“Verily I say unto you, All sins shall be forgiven unto the sons of men, and blasphemies wherewith soever they shall blaspheme: 29 But he that shall blaspheme against the Holy Ghost hath never forgiveness, but is in danger of eternal damnation” (Mark 3:28-29).

If blaspheming the Holy Spirit is an unforgivable sin, if blaspheming the Holy Spirit brings about a fearful certain and eternal condemnation, then what specifically is this great sin? Various viewpoints have been suggested.

As a child, attending an Independent Fundamentalist Baptist Church in the South in Dallas, Texas, I was taught that to blaspheme the Holy Spirit was to reject Jesus Christ as personal Savior.

Certainly, to reject Christ as Savior is also a great sin. To turn away from God’s mercy, and the divinely appointed way of salvation, in order to depend upon personal works of righteousness, is wrong. But an initial rejection of Christ cannot be the unpardonable sin because many people—if not most—reject the Lord when the gospel is first presented. Only as the gospel is heard often, and the heart is broken does salvation come to the soul.

Others have suggested that the unpardonable sin was something that was done by the Scribes and the Pharisees alone. These religious leaders saw the Lord’s miracles, they refused to believe in Him as the Messiah—and so they alone committed the unpardonable sin.

However, appealing as this theory might be, it cannot be true, for two reasons. First, not all of the Scribes and Pharisees did reject Christ. Nicodemus was a member of the Sanhedrin and he came to Christ, as did Saul of Tarsus. And in Acts 6:7 we read that “the word of God increased; and the number of the disciples multiplied in Jerusalem greatly; and a great company of the priests were obedient to the faith”.

Second, the theory that the religious leaders of long ago alone committed the unpardonable is refuted by the fact that it is set forth elsewhere in Scripture.

“For it is impossible for those who were once enlightened, and have tasted of the heavenly gift, and were made partakers of the Holy Ghost, 5And have tasted the good word of God, and the powers of the world to come, 6 If they shall fall away, to renew them again unto repentance; seeing they crucify to themselves the Son of God afresh, and put him to an open shame” (Heb. 6:4).

“For if we sin willfully after that we have received the knowledge of the truth, there remains no more sacrifice for sins” (Heb. 10:26).

In these passages there seems to be a reference to a sin which is not forgiven.

If the Unpardonable Sin is not rejecting Christ as personal Savior, and if it is not a particular act committed only by the religious leaders of Palestine during the days of Christ, then what is it? Some of the greatest Bible scholars are simply not sure. Bishop J.C. Ryle for example said, “It must be frankly confessed that its precise nature is nowhere defined in Holy Scriptures.” Perhaps Bishop Ryle is correct.

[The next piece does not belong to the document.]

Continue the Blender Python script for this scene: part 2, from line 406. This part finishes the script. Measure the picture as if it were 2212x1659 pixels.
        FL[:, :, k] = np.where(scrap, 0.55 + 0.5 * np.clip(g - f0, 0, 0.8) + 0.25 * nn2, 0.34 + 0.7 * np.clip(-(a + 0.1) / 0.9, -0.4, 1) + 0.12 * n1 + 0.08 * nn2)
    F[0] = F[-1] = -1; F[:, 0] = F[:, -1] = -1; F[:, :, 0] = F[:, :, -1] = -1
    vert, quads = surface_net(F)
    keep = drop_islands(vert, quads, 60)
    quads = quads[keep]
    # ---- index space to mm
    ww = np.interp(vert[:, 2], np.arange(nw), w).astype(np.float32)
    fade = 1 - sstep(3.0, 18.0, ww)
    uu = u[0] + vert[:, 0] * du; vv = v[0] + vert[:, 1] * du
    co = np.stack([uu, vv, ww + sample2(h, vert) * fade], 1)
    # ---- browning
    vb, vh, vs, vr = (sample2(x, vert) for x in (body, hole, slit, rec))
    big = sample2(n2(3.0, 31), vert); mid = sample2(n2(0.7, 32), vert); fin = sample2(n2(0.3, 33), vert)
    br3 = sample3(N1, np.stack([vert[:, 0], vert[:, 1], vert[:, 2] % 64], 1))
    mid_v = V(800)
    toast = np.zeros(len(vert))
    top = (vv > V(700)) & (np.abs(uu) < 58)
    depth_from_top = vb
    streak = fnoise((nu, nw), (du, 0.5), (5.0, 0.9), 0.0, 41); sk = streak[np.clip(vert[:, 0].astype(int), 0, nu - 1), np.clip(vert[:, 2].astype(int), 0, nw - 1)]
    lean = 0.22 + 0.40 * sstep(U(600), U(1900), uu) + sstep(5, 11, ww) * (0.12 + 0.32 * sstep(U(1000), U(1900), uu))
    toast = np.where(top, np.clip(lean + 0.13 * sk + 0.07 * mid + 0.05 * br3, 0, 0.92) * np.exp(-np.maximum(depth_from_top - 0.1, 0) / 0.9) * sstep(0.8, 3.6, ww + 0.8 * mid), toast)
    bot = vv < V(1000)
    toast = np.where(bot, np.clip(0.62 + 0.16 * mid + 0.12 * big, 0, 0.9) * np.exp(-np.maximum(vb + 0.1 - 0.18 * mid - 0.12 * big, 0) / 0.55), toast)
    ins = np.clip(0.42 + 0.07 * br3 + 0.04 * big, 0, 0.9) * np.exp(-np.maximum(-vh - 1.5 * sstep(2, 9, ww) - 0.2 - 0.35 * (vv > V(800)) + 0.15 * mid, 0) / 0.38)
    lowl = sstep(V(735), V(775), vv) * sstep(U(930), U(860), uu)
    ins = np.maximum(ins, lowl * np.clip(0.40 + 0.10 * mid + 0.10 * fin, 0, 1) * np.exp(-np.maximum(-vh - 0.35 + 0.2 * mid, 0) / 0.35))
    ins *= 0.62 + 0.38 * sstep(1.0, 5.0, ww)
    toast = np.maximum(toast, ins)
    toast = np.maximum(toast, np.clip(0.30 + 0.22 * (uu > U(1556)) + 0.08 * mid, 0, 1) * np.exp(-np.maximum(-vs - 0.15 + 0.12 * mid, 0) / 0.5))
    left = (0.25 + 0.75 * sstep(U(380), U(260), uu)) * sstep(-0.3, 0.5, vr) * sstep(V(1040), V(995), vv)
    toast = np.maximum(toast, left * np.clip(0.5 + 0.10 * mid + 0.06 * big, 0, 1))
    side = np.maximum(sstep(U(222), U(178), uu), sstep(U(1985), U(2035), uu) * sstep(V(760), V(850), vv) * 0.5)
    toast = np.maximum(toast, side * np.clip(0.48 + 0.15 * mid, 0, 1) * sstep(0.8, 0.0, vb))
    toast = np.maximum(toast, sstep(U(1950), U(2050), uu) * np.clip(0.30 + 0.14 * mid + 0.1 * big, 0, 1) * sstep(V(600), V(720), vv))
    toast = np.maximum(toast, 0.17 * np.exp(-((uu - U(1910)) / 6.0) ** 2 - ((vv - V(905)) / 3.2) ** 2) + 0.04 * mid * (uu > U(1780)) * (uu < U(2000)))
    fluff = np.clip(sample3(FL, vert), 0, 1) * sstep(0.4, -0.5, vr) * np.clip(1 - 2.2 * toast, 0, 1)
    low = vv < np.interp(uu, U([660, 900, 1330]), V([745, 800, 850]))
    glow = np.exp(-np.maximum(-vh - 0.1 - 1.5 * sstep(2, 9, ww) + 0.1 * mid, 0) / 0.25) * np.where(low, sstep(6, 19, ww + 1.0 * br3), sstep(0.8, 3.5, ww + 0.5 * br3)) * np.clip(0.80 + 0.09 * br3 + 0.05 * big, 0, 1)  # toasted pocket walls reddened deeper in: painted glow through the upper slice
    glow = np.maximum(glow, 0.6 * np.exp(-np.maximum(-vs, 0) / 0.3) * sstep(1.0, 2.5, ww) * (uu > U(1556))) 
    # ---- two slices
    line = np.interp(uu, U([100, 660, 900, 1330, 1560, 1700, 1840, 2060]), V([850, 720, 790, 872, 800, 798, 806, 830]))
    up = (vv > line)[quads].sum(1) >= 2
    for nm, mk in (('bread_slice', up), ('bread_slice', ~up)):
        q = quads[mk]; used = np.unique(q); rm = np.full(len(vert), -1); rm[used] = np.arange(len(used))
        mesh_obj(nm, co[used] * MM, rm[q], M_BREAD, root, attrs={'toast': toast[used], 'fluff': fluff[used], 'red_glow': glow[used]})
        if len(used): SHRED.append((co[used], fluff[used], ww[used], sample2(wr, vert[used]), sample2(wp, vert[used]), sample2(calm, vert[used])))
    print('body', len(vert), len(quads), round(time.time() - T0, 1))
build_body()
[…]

However, it does seem that the Bible defines this sin in a definite way. Let me suggest that the Unpardonable Sin is ascribing to Satan the works of the Holy Spirit. The Unpardonable Sin is taking the glory of the gospel ministry from the Holy Spirit, and ascribing it to be the work of the Devil.

If that does not sound like such a terrible thing, make no mistake, it is. When the Scribes from Jerusalem said what they did, they ascribed to the devil the work of the Holy Spirit. Can this sin be committed today? There is no evidence that it cannot be committed. Those who deny the Holy Spirit, those who mock Him, are just a step away from blaspheming the Holy Spirit.

There is a way to make certain that such a sin will never be committed. Come to Christ. Cast your life upon him. Humble yourself under the hand of God so that the Holy Spirit can cleanse the soul from all defilement of the flesh. If there is sorrow for the things that are not right in the heart, the Unpardonable Sin has yet to be committed. However, if there is no sorrow for sin on any level, there is spiritual danger ahead.

A minister was called to the scene of an accident. The man had been hit on his bicycle; he was dying. The pastor said to him, “You know you are going into eternity in a minute, and you and I know the sort of life you have lived. You need to be sorry. Are you sorry?” The man said, “No Sir, I’m not sorry.”  So the preacher talked to him a little bit more, and then wisely asked, “Are you sorry you are not sorry?” The man said, “Yes Sir.  I’m sorry I am not sorry.”

To all those who feel no sorrow over sin, but you still want to be saved, then you can begin your journey into grace by honestly saying to God, “I am sorry I am not sorry.” Ask the Lord to grant you the grace to repent. God the Father will hear such a prayer.

Beyond that, God will move heaven to come and meet you, and renew you, because He is a God of living life. The entire universe testifies to that. God has no pleasure in the death of the wicked. He has no pleasure in the death of anything (Jill Briscoe, “Hanging Up Our Faith,” Preaching Today, Tape No. 148).